MONDAY, April 15, 2024

Pita will never get enough support from the Senate to be PM, senator says

Pita will never get enough support from the Senate to be PM, senator says

A senator who has been publicly disparaging of the Move Forward Party is now saying that party leader Pita Limjaroenrat will never get enough support from the Senate to become Thailand’s next prime minister.

Senator Kittisak Ratanawaha, deputy chairman of the Senate committee on political development and public inclusion, made the comment after accompanying Seree Suwanpanont, chairman of the same Senate panel, to the Election Commission (EC) to demand that the commission seek a ruling from the .Constitutional Court about whether Pita should be disqualified from the May 14 election for allegedly holding shares in ITV Plc.

Kittisak expressed confidence that fewer than five senators would vote in support of Pita as Thailand’s 30th prime minister when the House and Senate elect the next prime minister at a joint session expected in the middle of next month.

“I believe most senators will decide to switch off by abstaining,” Kittisak said, mocking the term “switching off” which Move Forward frequently adopted in its election campaign.

During the election campaigns, Move Forward called for overwhelming public support so that it would not have to depend on votes from 250 senators so that its candidate for prime minister, Pita, can be elected to the post by MPs.

The party urged voters to help it “switch off” the Senate.

The Move Forward-led eight-party coalition now commands 312 MPs so it would need up to 64 votes from senators and MPs from other parties to meet the required 376 votes for Pita to be elected prime minister.

Three weeks ago, some Move Forward core members said the party about 40 senators would vote for Pita. The Move Forward leader said recently that he had enough support to be elected PM.

Pita will never get enough support from the Senate to be PM, senator says “Senators have their individual right to vote anyway they want,” Kittisak said.

Asked whether he was confident that Pita would definitely fail to win the PM election, Kittisak replied that he expected more than one PM candidate would be nominated for the top executive post.

“By the law, a party with more than 25 MPs can nominate a PM candidate,” Kittisak said.

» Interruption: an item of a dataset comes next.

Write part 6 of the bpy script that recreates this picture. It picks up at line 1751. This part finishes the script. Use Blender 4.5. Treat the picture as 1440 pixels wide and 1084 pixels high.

He added that after Pita fails his bid for the PM’s post, senators would support the PM candidate from the second-largest party.

Pheu Thai is the second largest party with 141 MPs, ten fewer than Move Forward.

Asked whether he saw the Pheu Thai would have a chance to become the coalition leader if the Move Forward fails its bid, Kittisak replied: “If not, you’ll say senators reject everything. We see that the nation must move on. I’ll repeat it that the country must be able to move on. If Pita fails to win, the second-largest party must advance and we want the country to move forward.”

Asked whether he was confident that Pheu Thai would become the next coalition leader, Kittisak replied: “I can’t put it clearly for now because senators will not interfere in the coalition formation. But I can say that more than one party will seek the PM post.”

When asked whether senators feared protests by Move Forward’s supporters if Pita fails to win the post of prime minister, Kittisak said under the current situation, political violence could happen no matter which party wins the post.

Asked how senators would explain to voters the rationale for the largest party failing to be a leader of the governing coalition, Kittisak said it would not be the first time that the second-largest party led the government.

He said after the 2019 election, the Palang Pracharath Party, which was the second largest, became the leader of the governing coalition while the largest party, Pheu Thai, was relegated to the opposition.

He said senators would not vote for a minority government and would vote only for the party that managed to muster a majority in the House.

As a result, he said Palang Pracharath leader General Prawit Wongsuwan would not receive senators’ votes if his party failed to win majority support in the House first.